Your answer is a single number: the count of lines that contain the string "scene".
━━━━━━━━━━
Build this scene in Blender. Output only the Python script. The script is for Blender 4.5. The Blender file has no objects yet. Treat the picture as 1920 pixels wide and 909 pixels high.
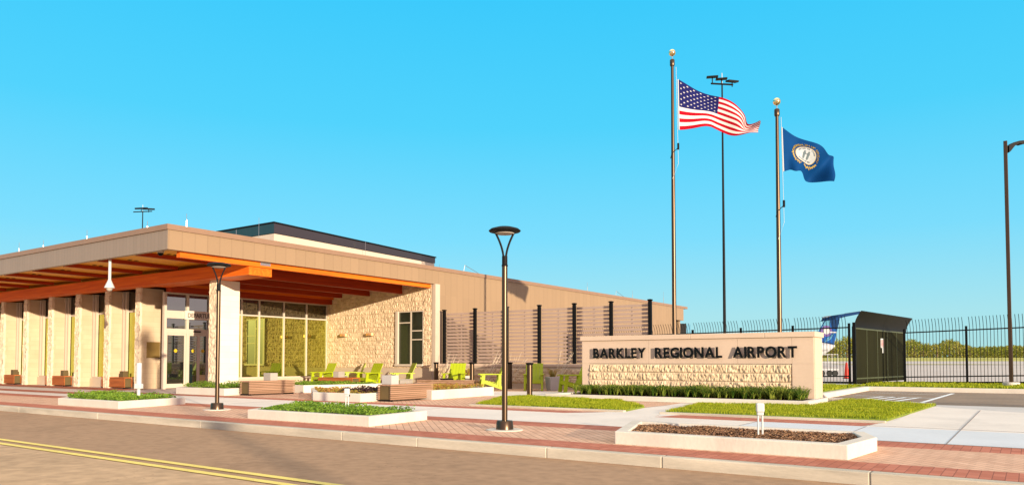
import bpy, bmesh, math, random
from mathutils import Vector, Matrix, noise
R = math.radians
random.seed(7)
S = bpy.context.scene
COL = S.collection
H = 1.05
YAW = R(34.7)
RT = Vector((math.cos(YAW), math.sin(YAW), 0))      # to the right of the view
FW = Vector((-math.sin(YAW), math.cos(YAW), 0))     # away from the viewer
# the road, kerb and the entrance front run along X; +Y leads away from the road


def cam_xy(x, d, z=0.0):
    return RT * x + FW * d + Vector((0, 0, z))


# ------------------------------------------------------------------ materials
def new_mat(name):
    m = bpy.data.materials.new(name)
    m.use_nodes = True
    nt = m.node_tree
    return m, nt, nt.nodes['Principled BSDF']


def lk(nt, a, b):
    nt.links.new(a, b)


def nd(nt, t, **kw):
    n = nt.nodes.new(t)
    for k, v in kw.items():
        setattr(n, k, v)
    return n


def coords(nt, rot=None, scale=None, loc=None):
    g = nd(nt, 'ShaderNodeNewGeometry')
    mp = nd(nt, 'ShaderNodeMapping')
    lk(nt, g.outputs['Position'], mp.inputs['Vector'])
    if rot: mp.inputs['Rotation'].default_value = rot
    if scale: mp.inputs['Scale'].default_value = scale
    if loc: mp.inputs['Location'].default_value = loc
    return mp.outputs['Vector']


def ramp(nt, fac, stops):
    r = nd(nt, 'ShaderNodeValToRGB')
    e = r.color_ramp.elements
    while len(e) < len(stops): e.new(0.5)
    for i, (p, c) in enumerate(stops):
        e[i].position = p
        e[i].color = (*c, 1)
    lk(nt, fac, r.inputs['Fac'])
    return r.outputs['Color']


def sh(c, k):
    return tuple(max(0, min(1, x * k)) for x in c)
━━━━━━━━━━
• [FINAL ANSWER]:
2